Jakarta, FORTUNE - Saham-saham Wall Street melemah tajam pada akhir perdagangan Selasa malam atau Rabu (29/9) WIB, di tengah aksi jual luas yang didorong oleh kenaikan imbal hasil obligasi pemerintah AS, memperdalam kekhawatiran atas inflasi yang berkepanjangan, dan negosiasi plafon utang yang kontroversial di Washington.
Indeks Dow Jones Industrial Average terpangkas 569,38 poin atau 1,63 persen, menjadi menetap di 34.299,99 poin. Indeks S&P 500 berkurang 90,48 poin atau 2,04 persen, menjadi berakhir di 4.352,63 poin. Indeks Komposit Nasdaq anjlok 423,29 poin atau 2,83 persen menjadi ditutup pada 14.546,68 poin.
Sepuluh dari 11 sektor utama S&P 500 berakhir di zona merah, dengan layanan teknologi dan komunikasi masing-masing merosot 2,98 persen dan 2,79 persen, memimpin kerugian. Sementara itu, sektor energi menguat 0,46 persen, merupakan satu-satunya kelompok yang memperoleh keuntungan.
Ketiga indeks utama saham AS turun hampir 2,0 persen atau lebih, dengan sektor teknologi yang sensitif suku bunga dan saham yang berdekatan dengan teknologi tertekan paling berat karena investor kehilangan selera risiko mereka.

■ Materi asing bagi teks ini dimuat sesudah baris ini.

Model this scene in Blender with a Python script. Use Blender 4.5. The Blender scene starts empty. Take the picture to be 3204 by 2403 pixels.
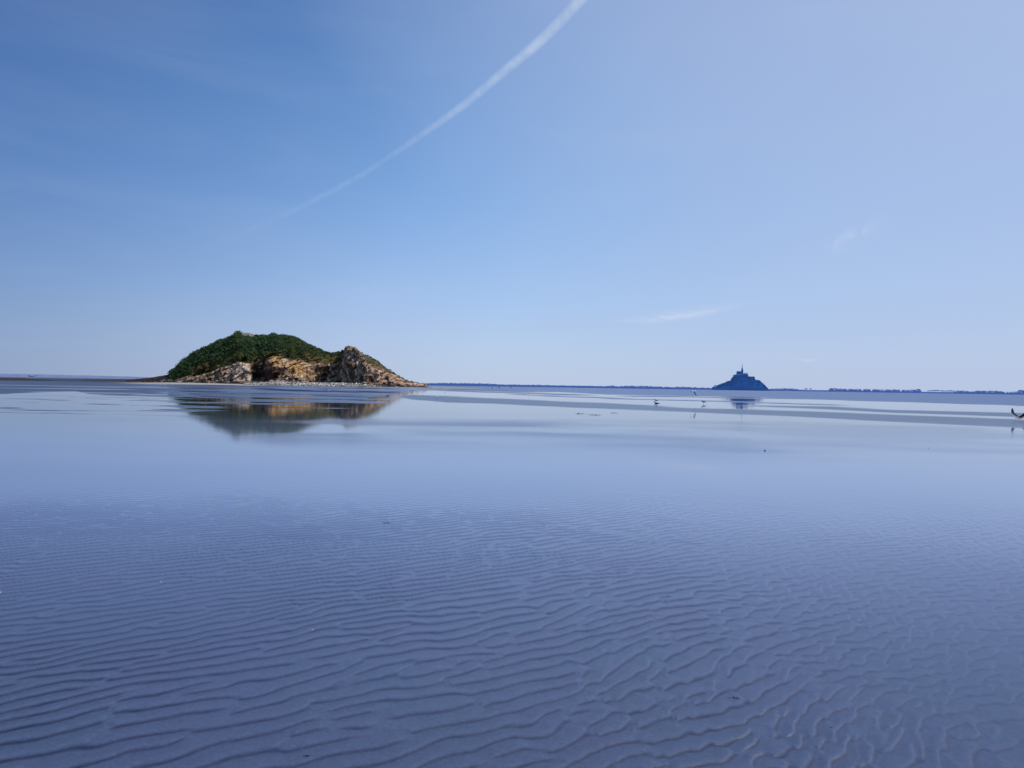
import bpy, bmesh, math, random
import numpy as np
from mathutils import Vector, Matrix, noise as mnoise

random.seed(7); RNG = np.random.default_rng(11)
sc = bpy.context.scene
COL = sc.collection
PI = math.pi

# ------------------------------------------------------------------ survey of the place
CAM_H = 1.70                 # eye height over the wet sand
F = 2000.0                   # focal length in photo pixels (3204 wide)
H0, HS = 1184.0, 0.0158      # where the horizon lies: rows at the left edge, slope (tilted phone)
def yh(px): return H0 + HS * px
def at(px, py, z=0.0):
    """ground point seen at a photo pixel (survey helper)"""
    d = max(py - yh(px), 0.3)
    Y = (CAM_H - z) * F / d
    return Vector(((px - 1602.0) / F * Y, Y, z))
def pt(px, py, Y):
    """point at a given range"""
    return Vector(((px - 1602.0) / F * Y, Y, CAM_H + (yh(px) - py) / F * Y))

SUN_AZ, SUN_EL = math.radians(102), math.radians(47)     # to the right of the view, mid height
SUN_DIR = Vector((math.sin(SUN_AZ) * math.cos(SUN_EL), math.cos(SUN_AZ) * math.cos(SUN_EL), math.sin(SUN_EL)))

# ------------------------------------------------------------------ helpers
def lin(h):
    h = h.lstrip('#'); c = [int(h[i:i + 2], 16) / 255 for i in (0, 2, 4)]
    return tuple((x / 12.92 if x <= 0.04045 else ((x + 0.055) / 1.055) ** 2.4) for x in c) + (1.0,)

def tag(o, label=None, cat=None, group=None, kind=None):
    if label: o['label'] = label
    if cat: o['category'] = cat
    if group: o['group'] = group
    if kind: o['kind'] = kind
    return o

def empty(name, loc=(0, 0, 0)):
    o = bpy.data.objects.new(name, None); COL.objects.link(o); o.location = loc
    o.empty_display_size = 0.5
    return o

def link(name, me, mats, parent=None):
    o = bpy.data.objects.new(name, me); COL.objects.link(o)
    for m in (mats if isinstance(mats, (list, tuple)) else [mats]):
        if m is not None: me.materials.append(m)
    if parent is not None: o.parent = parent
    return o

def mesh_np(name, V, Q, smooth=True):
    """mesh from arrays: V n x 3, Q m x 4 (quads) or m x 3"""
    V = np.asarray(V, np.float32); Q = np.asarray(Q, np.int32)
    me = bpy.data.meshes.new(name); k = Q.shape[1]
    me.vertices.add(len(V)); me.vertices.foreach_set('co', V.ravel())
    me.loops.add(Q.size); me.loops.foreach_set('vertex_index', Q.ravel())
    me.polygons.add(len(Q))
    me.polygons.foreach_set('loop_start', np.arange(0, Q.size, k, dtype=np.int32))
    me.polygons.foreach_set('use_smooth', np.full(len(Q), smooth, dtype=bool))
    me.update(calc_edges=True); me.validate()
    return me

def fattr(me, name, arr):
    a = me.attributes.new(name, 'FLOAT', 'POINT'); a.data.foreach_set('value', np.asarray(arr, np.float32).ravel())
def cattr(me, name, arr):
    a = me.attributes.new(name, 'FLOAT_COLOR', 'POINT')
    c = np.ones((len(arr), 4), np.float32); c[:, :3] = arr
    a.data.foreach_set('color', c.ravel())

def grid_quads(nr, nc):
    i = np.arange(nr - 1)[:, None] * nc + np.arange(nc - 1)[None, :]
    return np.stack([i, i + 1, i + nc + 1, i + nc], -1).reshape(-1, 4)

def hash2(ix, iy, seed):
    h = (ix.astype(np.int64) * 374761393 + iy.astype(np.int64) * 668265263 + seed * 1442695041) & 0xffffffff
    h = ((h ^ (h >> 13)) * 1274126177) & 0xffffffff
    return ((h ^ (h >> 16)) & 0xffff) / 65535.0
def vnoise(x, y, seed=0):
    """value noise, about -1..1"""
    x = np.asarray(x, float); y = np.asarray(y, float)
    ix, iy = np.floor(x), np.floor(y); fx, fy = x - ix, y - iy
    fx = fx * fx * fx * (fx * (fx * 6 - 15) + 10); fy = fy * fy * fy * (fy * (fy * 6 - 15) + 10)
    ix = ix.astype(np.int64); iy = iy.astype(np.int64)
    a = hash2(ix, iy, seed); b = hash2(ix + 1, iy, seed); c = hash2(ix, iy + 1, seed); d = hash2(ix + 1, iy + 1, seed)
    return ((a + (b - a) * fx) * (1 - fy) + (c + (d - c) * fx) * fy) * 2 - 1
def fbm(x, y, seed=0, oct=4, gain=0.5):
    s = 0; a = 1; t = 0
    for k in range(oct):
        s = s + a * vnoise(np.asarray(x) * 2 ** k + 17.3 * k, np.asarray(y) * 2 ** k - 9.1 * k, seed + k); t += a; a *= gain
    return s / t
def sst(a, b, x):
    t = np.clip((np.asarray(x, float) - a) / (b - a), 0, 1); return t * t * (3 - 2 * t)
def worley(x, y, seed=0):
    x = np.asarray(x, float); y = np.asarray(y, float)
    ix = np.floor(x).astype(np.int64); iy = np.floor(y).astype(np.int64)
    d1 = np.full(x.shape, 9.0); d2 = np.full(x.shape, 9.0); val = np.zeros(x.shape)
    for dx in (-1, 0, 1):
        for dy in (-1, 0, 1):
            cx = ix + dx; cy = iy + dy
            px = cx + hash2(cx, cy, seed); py = cy + hash2(cx, cy, seed + 5)
            d = np.hypot(px - x, py - y); v = hash2(cx, cy, seed + 9)
            near = d < d1
            d2 = np.where(near, d1, np.minimum(d2, d)); val = np.where(near, v, val); d1 = np.where(near, d, d1)
    return d1, d2, val

# ------------------------------------------------------------------ materials
class NT:
    def __init__(s, mat):
        s.t = mat.node_tree; s.n = s.t.nodes; s.l = s.t.links
    def new(s, typ, **kw):
        n = s.n.new(typ)
        for k, v in kw.items():
            if k.startswith('_'): n.inputs[k[1:].replace('_', ' ')].default_value = v
            else: setattr(n, k, v)
        return n
    def math(s, op, a, b=None, clamp=False):
        n = s.n.new('ShaderNodeMath'); n.operation = op; n.use_clamp = clamp
        for i, v in enumerate((a, b)):
            if v is None: continue
            if isinstance(v, (int, float)): n.inputs[i].default_value = v
            else: s.l.new(v, n.inputs[i])
        return n.outputs[0]
    def mix(s, fac, a, b, mode='MIX'):
        n = s.n.new('ShaderNodeMix'); n.data_type = 'RGBA'; n.blend_type = mode
        for i, v in ((0, fac), (6, a), (7, b)):
            if isinstance(v, (int, float)): n.inputs[i].default_value = v
            elif isinstance(v, tuple): n.inputs[i].default_value = v
            else: s.l.new(v, n.inputs[i])
        return n.outputs[2]
    def ramp(s, fac, stops, interp='LINEAR'):
        n = s.n.new('ShaderNodeValToRGB'); e = n.color_ramp.elements; n.color_ramp.interpolation = interp
        while len(e) < len(stops): e.new(0.5)
        for el, (p, c) in zip(e, stops): el.position = p; el.color = c
        s.l.new(fac, n.inputs[0]); return n.outputs[0]
    def noise(s, scale, detail=4, rough=0.55, vec=None, dist=0.0):
        n = s.n.new('ShaderNodeTexNoise'); n.inputs['Scale'].default_value = scale; n.inputs['Detail'].default_value = detail
        n.inputs['Roughness'].default_value = rough; n.inputs['Distortion'].default_value = dist
        if vec is not None: s.l.new(vec, n.inputs['Vector'])
        return n.outputs[0]
    def attr(s, name):
        n = s.n.new('ShaderNodeAttribute'); n.attribute_name = name; return n
    def maprange(s, v, a, b, c, d):
        n = s.n.new('ShaderNodeMapRange'); s.l.new(v, n.inputs[0])
        for i, x in enumerate((a, b, c, d)): n.inputs[i + 1].default_value = x
        return n.outputs[0]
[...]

Itu adalah persentase penurunan satu hari terbesar indeks S&P 500 sejak Mei, dan terbesar di Nasdaq sejak Maret. Indeks S&P 500 dan Komposit Nasdaq berada di jalur untuk penurunan bulanan terbesar sejak September 2020.
"Gambaran besarnya adalah lonjakan tiba-tiba imbal hasil pada minggu terakhir, yang telah menyebabkan mentalitas 'jual dulu, ajukan pertanyaan nanti'," Ryan Detrick, ahli strategi pasar senior di LPL Financial di Charlotte, North Carolina, dikutip ANTARA Rabu, (29/9).
"(Tapi) ada banyak faktor yang membebani sentimen hari ini," katanya, menambahkan. Bolak-balik di Washington dengan plafon utang dan rancangan undang-undang pengeluaran serta potensi pajak yang lebih tinggi telah membebani psikologis investor secara keseluruhan dan telah menyebabkan aksi jual yang cukup besar.